◆ PROVIDED DATA ◆
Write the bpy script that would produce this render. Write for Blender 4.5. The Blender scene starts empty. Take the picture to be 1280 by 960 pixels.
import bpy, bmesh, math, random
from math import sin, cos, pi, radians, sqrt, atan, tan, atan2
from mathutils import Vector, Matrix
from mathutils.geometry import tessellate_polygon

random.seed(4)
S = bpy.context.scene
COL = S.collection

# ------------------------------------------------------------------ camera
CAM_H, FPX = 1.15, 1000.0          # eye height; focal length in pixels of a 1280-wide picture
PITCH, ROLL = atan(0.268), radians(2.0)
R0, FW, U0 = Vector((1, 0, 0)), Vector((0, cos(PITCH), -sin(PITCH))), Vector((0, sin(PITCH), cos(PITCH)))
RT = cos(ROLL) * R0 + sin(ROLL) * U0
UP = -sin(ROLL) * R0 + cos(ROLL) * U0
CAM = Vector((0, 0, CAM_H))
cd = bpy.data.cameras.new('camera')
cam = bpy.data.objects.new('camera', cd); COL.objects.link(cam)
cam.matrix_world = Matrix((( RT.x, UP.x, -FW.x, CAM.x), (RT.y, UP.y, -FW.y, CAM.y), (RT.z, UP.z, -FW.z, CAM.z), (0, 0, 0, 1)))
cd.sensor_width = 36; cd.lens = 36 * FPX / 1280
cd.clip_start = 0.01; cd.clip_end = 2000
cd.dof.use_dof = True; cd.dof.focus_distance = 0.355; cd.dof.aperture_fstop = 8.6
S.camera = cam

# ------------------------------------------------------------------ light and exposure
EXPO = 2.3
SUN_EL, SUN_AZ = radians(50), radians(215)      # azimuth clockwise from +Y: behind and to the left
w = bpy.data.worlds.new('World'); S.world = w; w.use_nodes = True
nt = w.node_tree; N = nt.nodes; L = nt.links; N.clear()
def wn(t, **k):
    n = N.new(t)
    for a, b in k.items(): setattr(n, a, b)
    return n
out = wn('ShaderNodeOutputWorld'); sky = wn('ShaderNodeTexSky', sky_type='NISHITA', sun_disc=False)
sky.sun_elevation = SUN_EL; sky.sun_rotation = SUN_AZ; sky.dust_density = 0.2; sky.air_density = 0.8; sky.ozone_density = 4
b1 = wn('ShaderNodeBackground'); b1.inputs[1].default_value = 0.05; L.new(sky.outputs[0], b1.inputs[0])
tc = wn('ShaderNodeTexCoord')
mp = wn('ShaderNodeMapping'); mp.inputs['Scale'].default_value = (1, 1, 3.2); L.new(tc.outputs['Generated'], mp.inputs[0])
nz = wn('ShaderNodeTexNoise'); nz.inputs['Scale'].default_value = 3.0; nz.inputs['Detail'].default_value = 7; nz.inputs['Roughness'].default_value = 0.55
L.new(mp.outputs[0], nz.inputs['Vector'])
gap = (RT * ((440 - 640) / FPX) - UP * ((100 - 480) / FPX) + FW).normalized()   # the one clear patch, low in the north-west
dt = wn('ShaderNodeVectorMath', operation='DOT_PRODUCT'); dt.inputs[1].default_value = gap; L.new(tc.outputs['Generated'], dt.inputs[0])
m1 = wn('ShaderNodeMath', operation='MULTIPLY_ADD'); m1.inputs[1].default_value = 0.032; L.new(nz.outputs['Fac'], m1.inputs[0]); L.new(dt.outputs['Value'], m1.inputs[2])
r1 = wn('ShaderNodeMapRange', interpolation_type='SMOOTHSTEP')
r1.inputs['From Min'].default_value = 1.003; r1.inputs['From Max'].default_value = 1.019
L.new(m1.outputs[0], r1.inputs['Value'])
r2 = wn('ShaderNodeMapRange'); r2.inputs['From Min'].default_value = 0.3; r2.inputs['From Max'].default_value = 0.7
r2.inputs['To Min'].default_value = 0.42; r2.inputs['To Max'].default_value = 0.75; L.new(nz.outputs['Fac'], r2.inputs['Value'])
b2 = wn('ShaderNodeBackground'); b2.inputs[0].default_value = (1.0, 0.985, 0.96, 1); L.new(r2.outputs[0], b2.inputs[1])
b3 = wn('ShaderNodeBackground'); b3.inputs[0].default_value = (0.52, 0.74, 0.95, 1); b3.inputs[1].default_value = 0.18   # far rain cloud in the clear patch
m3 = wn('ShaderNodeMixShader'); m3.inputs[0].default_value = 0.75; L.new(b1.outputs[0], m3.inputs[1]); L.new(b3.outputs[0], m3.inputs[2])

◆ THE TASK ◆
Exactly repeat the lines above, from the opening line through the one with "S.camera = cam", and include nothing else.

◆ SOLUTION TO THE EXERCISE ◆
Write the bpy script that would produce this render. Write for Blender 4.5. The Blender scene starts empty. Take the picture to be 1280 by 960 pixels.
import bpy, bmesh, math, random
from math import sin, cos, pi, radians, sqrt, atan, tan, atan2
from mathutils import Vector, Matrix
from mathutils.geometry import tessellate_polygon

random.seed(4)
S = bpy.context.scene
COL = S.collection

# ------------------------------------------------------------------ camera
CAM_H, FPX = 1.15, 1000.0          # eye height; focal length in pixels of a 1280-wide picture
PITCH, ROLL = atan(0.268), radians(2.0)
R0, FW, U0 = Vector((1, 0, 0)), Vector((0, cos(PITCH), -sin(PITCH))), Vector((0, sin(PITCH), cos(PITCH)))
RT = cos(ROLL) * R0 + sin(ROLL) * U0
UP = -sin(ROLL) * R0 + cos(ROLL) * U0
CAM = Vector((0, 0, CAM_H))
cd = bpy.data.cameras.new('camera')
cam = bpy.data.objects.new('camera', cd); COL.objects.link(cam)
cam.matrix_world = Matrix((( RT.x, UP.x, -FW.x, CAM.x), (RT.y, UP.y, -FW.y, CAM.y), (RT.z, UP.z, -FW.z, CAM.z), (0, 0, 0, 1)))
cd.sensor_width = 36; cd.lens = 36 * FPX / 1280
cd.clip_start = 0.01; cd.clip_end = 2000
cd.dof.use_dof = True; cd.dof.focus_distance = 0.355; cd.dof.aperture_fstop = 8.6
S.camera = cam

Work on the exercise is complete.